Another visit to the East End of London recently didn't do much to reassure me that their experience will be any different. It is already clear that those who live on the estates of Stratford or Shadwell gained very little from the Olympics. Welfare 'reform' is going to clear thousands of the poorest citizens from London.

So what does any of this have to do with us as a family? Or with Christmas for that matter? Or, for those of you who care about such things, with God?

I am constantly brought back to an insight of my former college principal, Brian Haymes (yes—I'm still quoting the Shining One after all these years!). Discussing the ecological crisis facing us, he confessed himself to be profoundly pessimistic about the chances of turning around the oncoming environmental catastrophe. However, Brian added, pessimism alone would lead us to inaction, fatalism and apathy. The folly of the Christian Gospel is that it offers us hope.

Hope should not be confused with optimism. Optimism is the naive belief that things can only get better. Optimism is the unshakable confidence in human progress. Optimism is the misplaced certainty that the economic benefit of a massive event like the Olympics or Commonwealth Games will 'trickle down' and somehow transform the lives of the poor.

The crowds who greeted Jesus on Palm Sunday were optimistic. The Magi who sought the transforming Messiah in Herod's palace were optimistic.
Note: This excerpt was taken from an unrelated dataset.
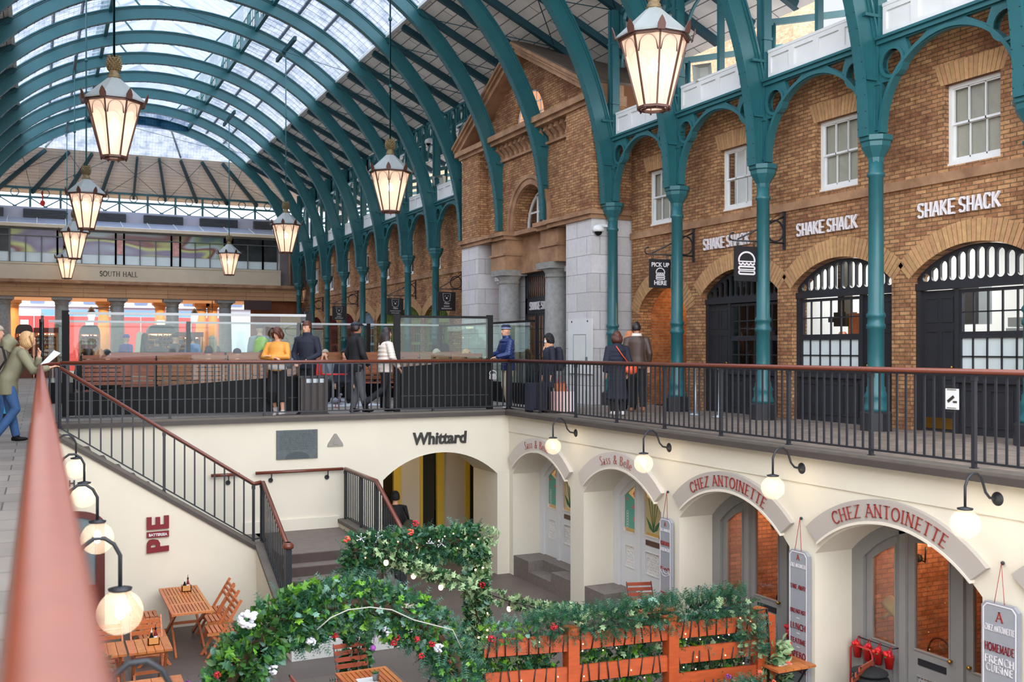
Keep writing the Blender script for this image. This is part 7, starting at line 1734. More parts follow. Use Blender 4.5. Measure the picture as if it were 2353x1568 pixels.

Judas Iscariot was optimistic that Jesus would bring about change by political revolution.

All of that optimism led the baby born in a stable to be crucified on a cross, the ignominious death reserved for the humiliation of those upstart criminals who threatened the stability of the Roman Empire. If Jesus was to bring about political change, he was an utter failure.

As Christians, though, we believe in Resurrection. Resurrection—that the despair of crucifixion, was by no means the end of the story. That after three days, Jesus gave us a glimpse of the eternal life in which death is not the end, and in which transformation is possible. This is hope, not optimism.
Hope which energises.
Hope which engages.
Hope which enrages.

So yes, I am enraged. I am enraged that if the Baby Jesus were born in Openshaw, he would live 8 years less than his cousin born in middle England.

And yet, when the NHS came knocking again in June I resisted the temptation to despair and tell them where to go. I am all too aware of the possibilities of failure in our attempt to transform health services in North Manchester. I am very conscious of the all-pervading cynicism which sees the current reforms as just one more round of the constant reorganisation of the health service. I am not optimistic.

But my hope, my faith keeps me energised, engaged and enraged.